▸ TASK TO COMPLETE: Set down, exactly as written, the lines from the top of the data to the line that holds "calculator boxes', 'wire')", and omit the pictures.

▸ THE RECORDS:
** Begin **

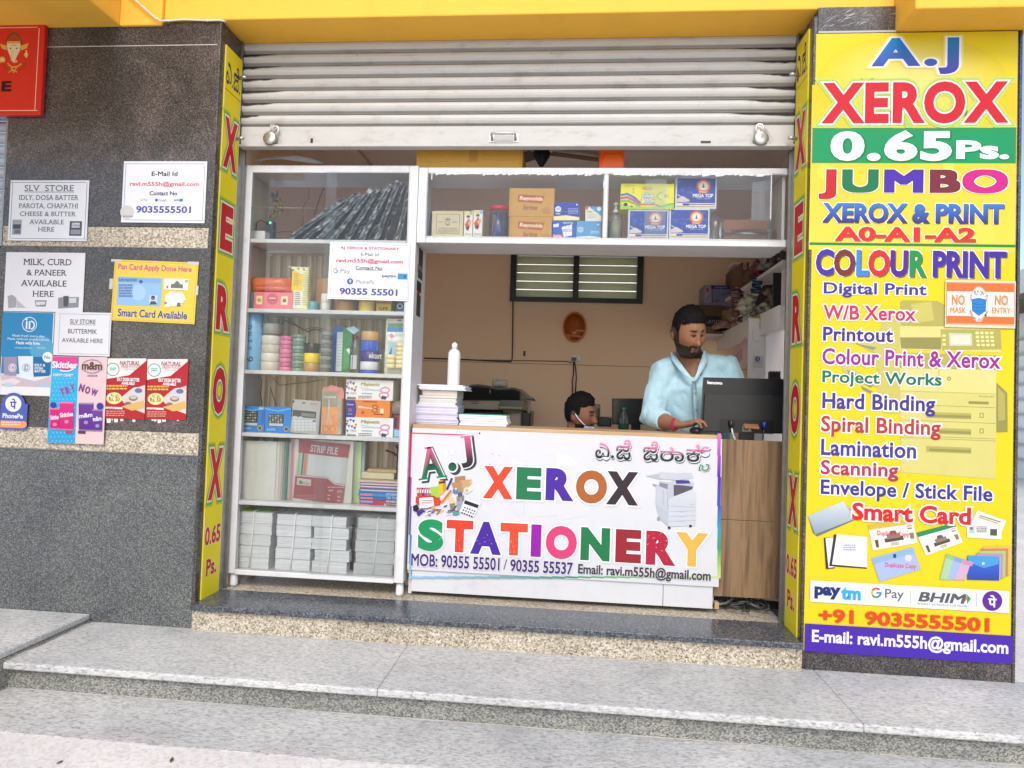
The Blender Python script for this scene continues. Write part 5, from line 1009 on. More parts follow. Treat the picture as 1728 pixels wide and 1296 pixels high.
q = MB(); q.tube(L3((442, 637, .47), (440, 665, .47), (442, 685, .47)), .003, (.05, .045, .04), 6); q.tube(L3((457, 637, .468), (454, 660, .468), (452, 690, .468)), .0035, (.62, .6, .55), 6); q.tube(L3((460, 637, .47), (472, 650, .468), (490, 648, .468), (520, 645, .47), (548, 640, .47)), .002, (.04, .035, .03), 6); q.tube(L3((455, 650, .472), (462, 672, .472), (468, 690, .472)), .002, (.04, .035, .03), 6); q.build('wire_bunch', None, 'dark and white wires behind the blue calculator boxes', 'wire')

# row 5
z4 = zsh[4]
def leaves(k, x0, y0, x1, y1, Y, base, cols, name, lab, fan=.0):
    t_ = thing(name, lab, 'file pack', tuple((PY(*px(k, (x0+x1)/2, y1), Y).x, Y, base))); q = MB()
    for i, (dx, cc) in enumerate(cols):
        a, b_, za, zb = RC(k, x0+dx, y0, x1+dx, y1, Y); q.box(a, b_, Y+.006*i, Y+.006*i+.0045, base+.0005, zb-.001*i, c(cc), 'plastic', .0008)
    q.build('plastic_files', t_); return t_
t_ = leaves('6', 105, 98, 345, 520, .32, z4, ((0, '#e6e3da'), (18, '#e2ded2'), (30, '#e6d2c4'), (40, '#c9b0a0'), (52, '#5f9a84'), (64, '#3f7a66'), (78, '#b8c4bc')), 'file_pack', 'pack of cream and green plastic files at the left of the fifth shelf')
a, b_, za, zb = RC('6', 100, 92, 425, 522, .314); q = MB(); q.box(a, b_, .312, .3135, z4+.0005, zb, (1, 1, 1), 'clear_plastic'); q.build('plastic_sleeve', t_)
t_ = leaves('6', 470, 92, 870, 530, .33, z4, ((0, '#e2ddd2'), (-12, '#e49aa0'), (-20, '#d9829a'), (-27, '#8a6ab8'), (-36, '#e8884a'), (-42, '#dba060'), (40, '#c9dda0'), (34, '#efdc9a'), (24, '#ead9b4'), (46, '#a9c9dc'), (52, '#d0d0c8')), 'strip_file_pack', 'pack of coloured strip files with a red printed cover')
s = Sign(PlY(.327), '6'); s.poly([(505, 85), (855, 122), (840, 215), (500, 178)], c('#b3242a')); s.text('STRIP FILE', (583, 133, 770, 182), WH, .02, serif=True, rot=-4.5)
s.poly([(500, 178), (840, 215), (820, 395), (480, 325)], c('#dcdad4'))
for x, q_ in ((504, '#8acb8a'), (514, '#b4d98a'), (530, '#4a4aa0'), (545, '#e8904a'), (556, '#e0a070')): s.poly([(x, 182), (x+12, 183), (x-2, 330), (x-14, 328)], c(q_))
s.poly([(575, 190), (800, 214), (785, 385), (560, 335)], c('#ebeaea')); s.poly([(480, 325), (700, 345), (750, 385), (822, 395), (805, 535), (465, 488)], c('#b0272c')); s.line([(480, 332), (700, 352), (750, 392), (820, 402)], 8, c('#efd9d4'))
s.poly([(493, 350), (588, 362), (584, 406), (490, 396)], c('#e9e4d4')); s.disc(516, 380, 13, c('#3a8a5a')); s.text('ndar', (528, 372, 580, 398), c('#4a4a4a'), .0, rot=-5); s.scribble((700, 410, 815, 420), 1, c('#e4b4b0'), .8, 2); s.text('A4', (706, 428, 735, 444), WH, .02); s.text('F/S', (768, 435, 800, 450), WH, .02)
for x, y in ((700, 466), (768, 476), (698, 490), (766, 502)): s.rect((x, y, x+20, y+8), c('#e9c4c0'))
s.scribble((480, 470, 615, 505), 2, c('#d98a86'), .3, 8); s.body.build('printed_cover', t_)
a, b_, za, zb = RC('6', 435, 92, 905, 540, .318); q = MB(); q.box(a, b_, .316, .3175, z4+.0005, zb, (1, 1, 1), 'clear_plastic'); q.build('plastic_sleeve', t_)
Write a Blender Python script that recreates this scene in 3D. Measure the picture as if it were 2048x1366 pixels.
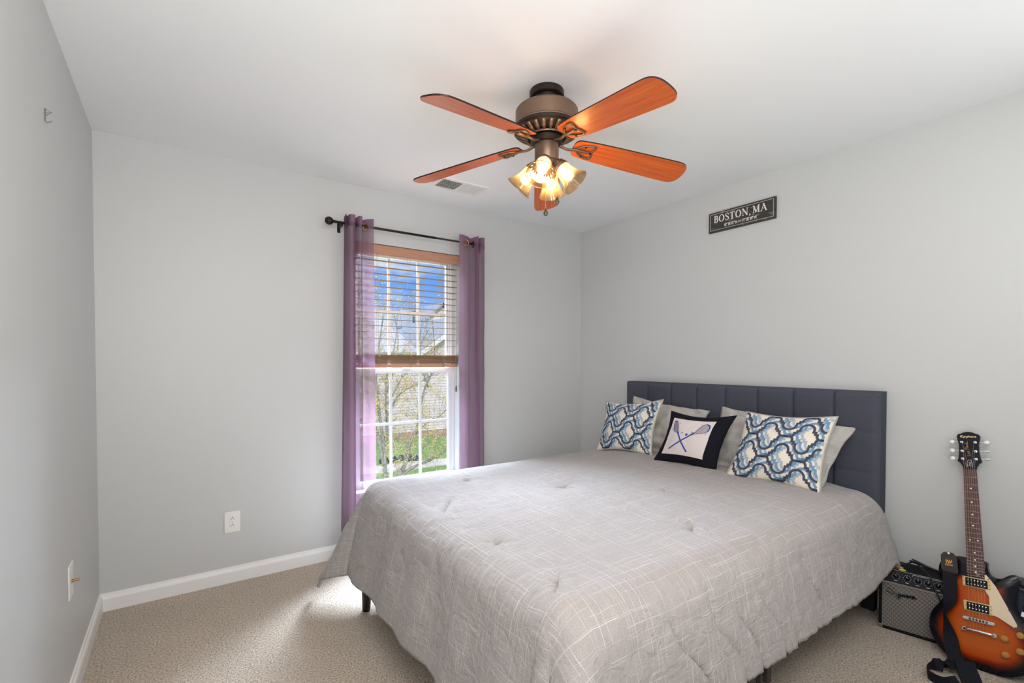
import bpy, bmesh, math, random
from math import sin, cos, pi, sqrt, radians, atan2, exp, hypot
from mathutils import Vector, Matrix, noise
random.seed(7)
for o in list(bpy.data.objects): bpy.data.objects.remove(o, do_unlink=True)
S = bpy.context.scene
C = S.collection

# ------------------------------------------------------------------ camera
F_PX, CY, YAW, PITCH, ROLL = 954.0036, 741.9175, 0.609377, -0.0193127, 0.00019926
CAM = Vector((-2.980943, -3.185676, 1.278937))
fw = Vector((sin(YAW)*cos(PITCH), cos(YAW)*cos(PITCH), sin(PITCH)))
rt = Vector((cos(YAW), -sin(YAW), 0)); up = rt.cross(fw)
rt2 = rt*cos(ROLL)+up*sin(ROLL); up2 = -rt*sin(ROLL)+up*cos(ROLL)
cd = bpy.data.cameras.new('camera'); cam = bpy.data.objects.new('camera', cd); C.objects.link(cam)
M = Matrix((rt2, up2, -fw)).transposed().to_4x4(); M.translation = CAM
cam.matrix_world = M
cd.sensor_fit = 'HORIZONTAL'; cd.sensor_width = 36.0
cd.lens = F_PX*36.0/2048; cd.shift_y = (CY-683.0)/2048.0
cd.clip_start = 0.02; cd.clip_end = 500
S.camera = cam

# ------------------------------------------------------------------ world / sky
S.view_settings.view_transform = 'Standard'; S.view_settings.look = 'None'
S.view_settings.exposure = 0.0; S.view_settings.gamma = 1.0; S.view_settings.use_curve_mapping = False
w = bpy.data.worlds.new('sky'); S.world = w; w.use_nodes = True
nt = w.node_tree; nt.nodes.clear()
def N(nt, t, **k):
    n = nt.nodes.new(t)
    for a, b in k.items(): setattr(n, a, b)
    return n
def ramp(nt, stops, interp='LINEAR'):
    r = N(nt, 'ShaderNodeValToRGB'); e = r.color_ramp.elements; r.color_ramp.interpolation = interp
    while len(e) > 1: e.remove(e[0])
    e[0].position = stops[0][0]; c = stops[0][1]; e[0].color = (*c, 1)
    for p, c in stops[1:]:
        x = e.new(p); x.color = (*c, 1)
    return r
wo = N(nt, 'ShaderNodeOutputWorld'); bg = N(nt, 'ShaderNodeBackground')
tc = N(nt, 'ShaderNodeTexCoord'); sx = N(nt, 'ShaderNodeSeparateXYZ')
nt.links.new(tc.outputs['Generated'], sx.inputs[0])
gr = ramp(nt, [(0.0, (.55, .64, .78)), (.06, (.40, .56, .86)), (.16, (.16, .38, .88)), (.3, (.2, .4, .9)), (.55, (1.6, 1.9, 2.3)), (1, (1.6, 1.9, 2.3))])
nt.links.new(sx.outputs['Z'], gr.inputs[0])
mp = N(nt, 'ShaderNodeMapping'); mp.inputs['Scale'].default_value = (2.2, 2.2, 9)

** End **

▸ ANSWER BELOW:
The Blender Python script for this scene continues. Write part 5, from line 1009 on. More parts follow. Treat the picture as 1728 pixels wide and 1296 pixels high.
q = MB(); q.tube(L3((442, 637, .47), (440, 665, .47), (442, 685, .47)), .003, (.05, .045, .04), 6); q.tube(L3((457, 637, .468), (454, 660, .468), (452, 690, .468)), .0035, (.62, .6, .55), 6); q.tube(L3((460, 637, .47), (472, 650, .468), (490, 648, .468), (520, 645, .47), (548, 640, .47)), .002, (.04, .035, .03), 6); q.tube(L3((455, 650, .472), (462, 672, .472), (468, 690, .472)), .002, (.04, .035, .03), 6); q.build('wire_bunch', None, 'dark and white wires behind the blue calculator boxes', 'wire')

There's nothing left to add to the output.